While our first inclination was that it might be something from the personal collection of "The World's Sexiest Ice Man" (thank you, New York Post), it's actually the Rangers' "winning hat" this season, given to a player after impressive victories and likely smelling like a pile of bowling shoes by season's end.
Larry Brooks of the NY Post had the backstory:
"The hat sort of found its way back with us from Europe; just we're going to use it as a little reminder of how we came together over there," said Brad Richards, who came up with the concept and awarded the hat to the netminder. "It's another way for us to bond."
"I'm wearing this hat with a lot of pride," said Lundqvist, who managed to look stylishly jaunty wearing the beat-up black fedora following the 40-save performance that earned him his 36th career shutout. "It looks good."
Oh, that Henrik Lundqvist … soooo jaunty.
As Joe DeLessio of New York Magazine notes, the Rangers are following in a grand hockey tradition: the post-victory symbolic trinket. Such as:
• The Pittsburgh Penguins' had the shovel, symbolizing the hard work that goes into building a winner.
• The Washington Capitals' hard hat, symbolizing the blue-collar determination that goes into being a champion. (Based on their results, one gets the feeling they actually see it as a fun way to run head-first into the locker room walls.)
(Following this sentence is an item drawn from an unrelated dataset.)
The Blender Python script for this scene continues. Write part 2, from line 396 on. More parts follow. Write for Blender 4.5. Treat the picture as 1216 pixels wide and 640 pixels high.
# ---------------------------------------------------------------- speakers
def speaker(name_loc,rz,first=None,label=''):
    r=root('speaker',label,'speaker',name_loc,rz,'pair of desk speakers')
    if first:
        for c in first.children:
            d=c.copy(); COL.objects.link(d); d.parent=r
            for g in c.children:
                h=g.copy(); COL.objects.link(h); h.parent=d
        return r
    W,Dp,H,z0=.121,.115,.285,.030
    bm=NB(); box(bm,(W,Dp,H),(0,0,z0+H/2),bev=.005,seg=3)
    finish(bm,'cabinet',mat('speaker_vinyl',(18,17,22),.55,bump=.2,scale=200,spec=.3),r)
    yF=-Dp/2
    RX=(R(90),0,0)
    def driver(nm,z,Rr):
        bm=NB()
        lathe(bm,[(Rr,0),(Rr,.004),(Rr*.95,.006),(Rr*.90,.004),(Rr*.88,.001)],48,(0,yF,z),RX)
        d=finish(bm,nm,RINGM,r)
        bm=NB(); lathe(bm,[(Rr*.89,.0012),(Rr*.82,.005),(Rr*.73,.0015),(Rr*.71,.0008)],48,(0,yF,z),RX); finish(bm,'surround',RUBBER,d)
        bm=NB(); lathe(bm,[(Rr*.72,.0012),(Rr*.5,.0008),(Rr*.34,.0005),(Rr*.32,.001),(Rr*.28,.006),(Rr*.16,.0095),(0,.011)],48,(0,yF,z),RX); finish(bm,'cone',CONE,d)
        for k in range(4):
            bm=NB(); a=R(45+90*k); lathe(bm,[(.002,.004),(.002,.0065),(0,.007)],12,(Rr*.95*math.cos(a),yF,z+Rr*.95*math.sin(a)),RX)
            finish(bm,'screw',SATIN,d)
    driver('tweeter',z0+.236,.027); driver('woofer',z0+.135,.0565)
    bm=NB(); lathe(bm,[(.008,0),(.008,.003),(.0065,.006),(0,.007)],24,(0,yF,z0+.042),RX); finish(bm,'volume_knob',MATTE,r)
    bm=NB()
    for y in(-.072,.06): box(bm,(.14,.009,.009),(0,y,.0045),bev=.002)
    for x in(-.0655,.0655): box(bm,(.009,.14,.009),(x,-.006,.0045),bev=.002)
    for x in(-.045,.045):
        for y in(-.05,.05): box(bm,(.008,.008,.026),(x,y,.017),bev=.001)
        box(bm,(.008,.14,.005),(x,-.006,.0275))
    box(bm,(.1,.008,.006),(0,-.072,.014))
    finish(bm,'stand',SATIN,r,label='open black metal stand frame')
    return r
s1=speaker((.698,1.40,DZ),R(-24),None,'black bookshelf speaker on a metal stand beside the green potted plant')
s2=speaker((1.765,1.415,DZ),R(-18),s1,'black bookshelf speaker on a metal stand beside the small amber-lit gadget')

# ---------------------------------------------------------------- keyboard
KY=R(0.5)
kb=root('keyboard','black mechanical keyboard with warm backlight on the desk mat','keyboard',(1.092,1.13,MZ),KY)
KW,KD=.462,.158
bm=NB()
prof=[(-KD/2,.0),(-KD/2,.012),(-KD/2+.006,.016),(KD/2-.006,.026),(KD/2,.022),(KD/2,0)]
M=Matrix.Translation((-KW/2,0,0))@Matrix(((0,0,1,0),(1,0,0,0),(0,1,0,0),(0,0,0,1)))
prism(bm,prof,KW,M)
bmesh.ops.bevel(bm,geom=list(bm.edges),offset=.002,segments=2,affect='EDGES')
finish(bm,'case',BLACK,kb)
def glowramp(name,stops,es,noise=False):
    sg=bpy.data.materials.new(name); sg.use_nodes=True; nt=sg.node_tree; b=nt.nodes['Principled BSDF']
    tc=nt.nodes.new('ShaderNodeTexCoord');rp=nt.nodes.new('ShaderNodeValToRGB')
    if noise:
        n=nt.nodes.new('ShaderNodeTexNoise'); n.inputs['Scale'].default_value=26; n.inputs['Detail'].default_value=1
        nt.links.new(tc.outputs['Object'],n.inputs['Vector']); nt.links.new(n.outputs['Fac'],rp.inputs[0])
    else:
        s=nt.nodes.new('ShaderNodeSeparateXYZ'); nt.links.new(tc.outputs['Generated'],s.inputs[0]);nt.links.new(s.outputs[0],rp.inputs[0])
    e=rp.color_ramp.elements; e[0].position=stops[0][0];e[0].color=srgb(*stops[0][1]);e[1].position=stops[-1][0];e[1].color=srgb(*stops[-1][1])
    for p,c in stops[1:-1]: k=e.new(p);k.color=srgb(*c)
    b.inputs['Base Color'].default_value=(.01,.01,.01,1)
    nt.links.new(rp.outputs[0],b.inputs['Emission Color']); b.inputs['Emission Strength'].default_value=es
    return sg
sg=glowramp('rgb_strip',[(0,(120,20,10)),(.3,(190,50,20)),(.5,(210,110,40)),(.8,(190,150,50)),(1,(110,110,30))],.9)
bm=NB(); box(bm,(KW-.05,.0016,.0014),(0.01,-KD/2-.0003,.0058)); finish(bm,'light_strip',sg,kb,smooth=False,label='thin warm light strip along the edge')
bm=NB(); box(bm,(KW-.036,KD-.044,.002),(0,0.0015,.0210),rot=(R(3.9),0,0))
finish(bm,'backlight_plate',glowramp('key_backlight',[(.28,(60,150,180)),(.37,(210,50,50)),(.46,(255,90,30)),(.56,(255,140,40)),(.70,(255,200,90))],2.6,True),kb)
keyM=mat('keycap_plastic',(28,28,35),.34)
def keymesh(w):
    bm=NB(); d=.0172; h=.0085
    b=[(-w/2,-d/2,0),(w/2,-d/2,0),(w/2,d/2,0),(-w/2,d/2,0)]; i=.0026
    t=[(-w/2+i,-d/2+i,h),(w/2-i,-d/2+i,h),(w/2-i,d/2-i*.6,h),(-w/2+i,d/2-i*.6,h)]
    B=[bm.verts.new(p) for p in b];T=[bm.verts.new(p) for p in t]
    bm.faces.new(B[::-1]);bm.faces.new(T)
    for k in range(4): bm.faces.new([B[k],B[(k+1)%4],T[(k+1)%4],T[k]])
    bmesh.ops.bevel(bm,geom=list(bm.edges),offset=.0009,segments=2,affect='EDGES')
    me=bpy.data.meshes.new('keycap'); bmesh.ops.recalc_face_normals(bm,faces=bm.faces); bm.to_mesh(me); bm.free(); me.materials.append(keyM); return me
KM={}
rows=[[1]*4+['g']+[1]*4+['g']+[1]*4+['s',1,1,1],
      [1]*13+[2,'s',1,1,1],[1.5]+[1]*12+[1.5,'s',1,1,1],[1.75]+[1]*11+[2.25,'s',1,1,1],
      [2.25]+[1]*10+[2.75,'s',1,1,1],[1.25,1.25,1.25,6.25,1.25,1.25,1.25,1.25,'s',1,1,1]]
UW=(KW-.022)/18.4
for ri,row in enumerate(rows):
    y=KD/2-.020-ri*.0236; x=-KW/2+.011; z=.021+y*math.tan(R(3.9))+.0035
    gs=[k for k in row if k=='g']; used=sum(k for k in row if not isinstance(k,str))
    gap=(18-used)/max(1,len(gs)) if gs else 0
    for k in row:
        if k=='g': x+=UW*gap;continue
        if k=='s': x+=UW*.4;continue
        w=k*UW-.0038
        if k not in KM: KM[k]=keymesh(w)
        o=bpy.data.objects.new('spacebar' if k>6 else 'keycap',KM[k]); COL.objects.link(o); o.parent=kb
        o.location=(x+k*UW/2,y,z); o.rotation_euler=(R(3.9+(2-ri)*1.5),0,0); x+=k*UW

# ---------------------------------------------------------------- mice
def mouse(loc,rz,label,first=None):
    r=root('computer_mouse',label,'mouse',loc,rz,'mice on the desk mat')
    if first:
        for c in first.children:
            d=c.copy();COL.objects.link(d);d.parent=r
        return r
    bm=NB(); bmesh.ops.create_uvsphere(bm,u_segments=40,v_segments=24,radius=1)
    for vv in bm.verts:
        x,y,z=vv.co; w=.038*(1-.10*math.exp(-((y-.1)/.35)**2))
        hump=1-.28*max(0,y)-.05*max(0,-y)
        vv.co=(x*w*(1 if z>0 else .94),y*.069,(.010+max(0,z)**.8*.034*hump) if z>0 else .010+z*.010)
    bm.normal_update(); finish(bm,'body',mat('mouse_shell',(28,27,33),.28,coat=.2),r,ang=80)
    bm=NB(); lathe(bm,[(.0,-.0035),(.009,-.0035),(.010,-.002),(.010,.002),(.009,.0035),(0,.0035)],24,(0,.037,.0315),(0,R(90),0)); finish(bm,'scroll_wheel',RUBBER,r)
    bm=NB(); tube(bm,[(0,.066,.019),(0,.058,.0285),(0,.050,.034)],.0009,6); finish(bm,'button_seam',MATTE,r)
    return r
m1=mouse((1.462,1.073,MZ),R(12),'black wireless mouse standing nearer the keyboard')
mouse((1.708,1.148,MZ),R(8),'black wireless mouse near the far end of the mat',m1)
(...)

• The Boston Bruins' garish, 1980s style jacket, symbolizing what many of their fans were wearing the last time the team was relevant before 2011.
Hence, the Rangers' fancy hat is just about perfect.
It's European like Lundqvist and Marian Gaborik. It's Manhattan, whereas a ball cap would have been the suburbs (or, worse, Jersey). It's the kind of victory trinket you'd expect from an Original Six team with a $62,226,950 payroll, that won the hand of the prized free agent last summer. Other teams have symbols of hard work, dirty fingernails and sweaty brows; the Rangers have something Justin Timberlake wears to his Junior Rat Pack meetings.
To put it in "Indiana Jones and the Last Crusade" terms — this is not the cup of a carpenter.
Also, we really look forward to Pronger finding the hat and stomping on it before the Winter Classic like it was Ryan Kesler. Because he has a wicked sense of humor and impulse control problems, you see.